Los humanos somos seres sociales con necesidad de comunicar. Paradójicamente, en la era de las telecomunicaciones, la conversación cara a cara está siendo sustituida por el teléfono, el fax o la pantalla del ordenador; y esto a pesar de que en cualquier conversación, el 55% de la información lo proporciona el gesto del emisor, el 38% se transmite a través del tono de la voz y sólo el 7% lo aportan las palabras. Todos realizamos de manera natural determinados gestos que son fiel reflejo de nuestro pensamiento.
Los niños suelen taparse la boca al mentir, como tratando de evitar decir la mentira. Los adultos lo hemos sustituido por un ligero toque de nariz o de los labios. Dura sólo una fracción de segundo, pero es un signo evidente de que lo que vamos a decir no es exactamente lo que estamos pensando. Otras veces, el gesto de taparse la boca sólo significa una desconexión momentánea del entorno. Lo solemos hacer cuando, en medio de una reunión que no nos interesa, nos ponemos a pensar en nuestros asuntos.

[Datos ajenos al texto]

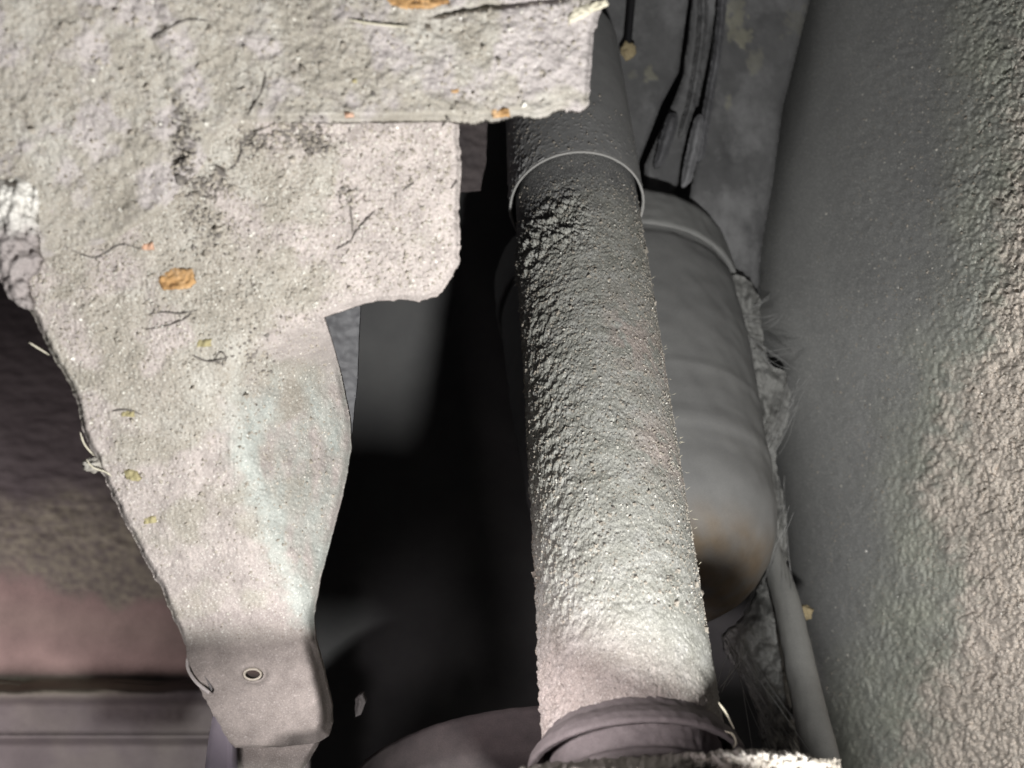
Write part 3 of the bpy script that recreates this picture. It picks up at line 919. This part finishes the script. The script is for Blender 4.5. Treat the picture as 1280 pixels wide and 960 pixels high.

Hay un gesto que solemos hacer cuando tratamos de recordar algo o cuando nos piden que imaginemos una escena. Solemos girar los ojos hacia arriba. El estudiante que se queda en blanco ante el examen parece querer encontrar la solución en el techo del aula. Este es un gesto inconsciente con el que tratamos de buscar la información en nuestro cerebro prefrontal. Cuando un niño va a mentir, trata de buscar una explicación imaginativa para hacer creíble su historia. En una fracción de segundo gira los ojos hacia arriba.
En una investigación llevada a cabo en la Universidad de Massachussets se comprobó que el 60% de nosotros miente, por lo menos una vez, durante sólo diez minutos de charla. La sorpresa fue que la mayor parte de los conversadores no se dio cuenta de que había mentido hasta que vio su propia conversación grabada en vídeo. Además, las chicas solían mentir para hacer sentir mejor a su contertulio y los chicos, para dejarse a sí mismos en buen lugar. Con esta investigación, los psicólogos se hacían la siguiente pregunta: ¿Qué clase de sociedad construiríamos si la ciencia lograra descubrir todas nuestras mentiras y la verdad absoluta fuera la regla?
Los niños autistas ya viven en ese mundo. No saben mentir. No pueden comprender que los otros tengan pensamientos o sentimientos equívocos. Esa incapacidad cerebral para comprender situaciones ambiguas separa a las personas con este síndrome, de la ficción y del entretenimiento. Si una persona no puede mentir, es muy probable que no pueda comprender cómo cooperar, cómo comunicarse con alguien y ser capaz de manipular las ideas para un buen fin, como lo hacemos todo el tiempo cuando nos comunicamos. Algunos científicos afirman que nuestra especie desarrolló el lenguaje sólo con el propósito de engañar. Es decir, que necesitamos las mentiras para relacionarnos.
En la Western Washington University seleccionaron a un grupo de estudiantes, hablaron con sus padres para que les contaran algunas anécdotas de la infancia de aquéllos. Después les contaron a los niños tres anécdotas ciertas de su niñez y una falsa. Durante la primera entrevista, los estudiantes ratificaron el 84% de los recuerdos ciertos y ninguno de los falsos; pero en la segunda entrevista, ¡el 20% de los estudiantes ya recordaba la historia falsa como cierta!
¿Es tan fácil introducir en la mente algo falso y hacerlo creíble? De eso saben mucho los políticos. A fuerza de repetir una mentira acaban incluso creyéndosela ellos mismos y, por supuesto, hacen que los demás acaben creyéndolo, a fuerza de insistir en ello.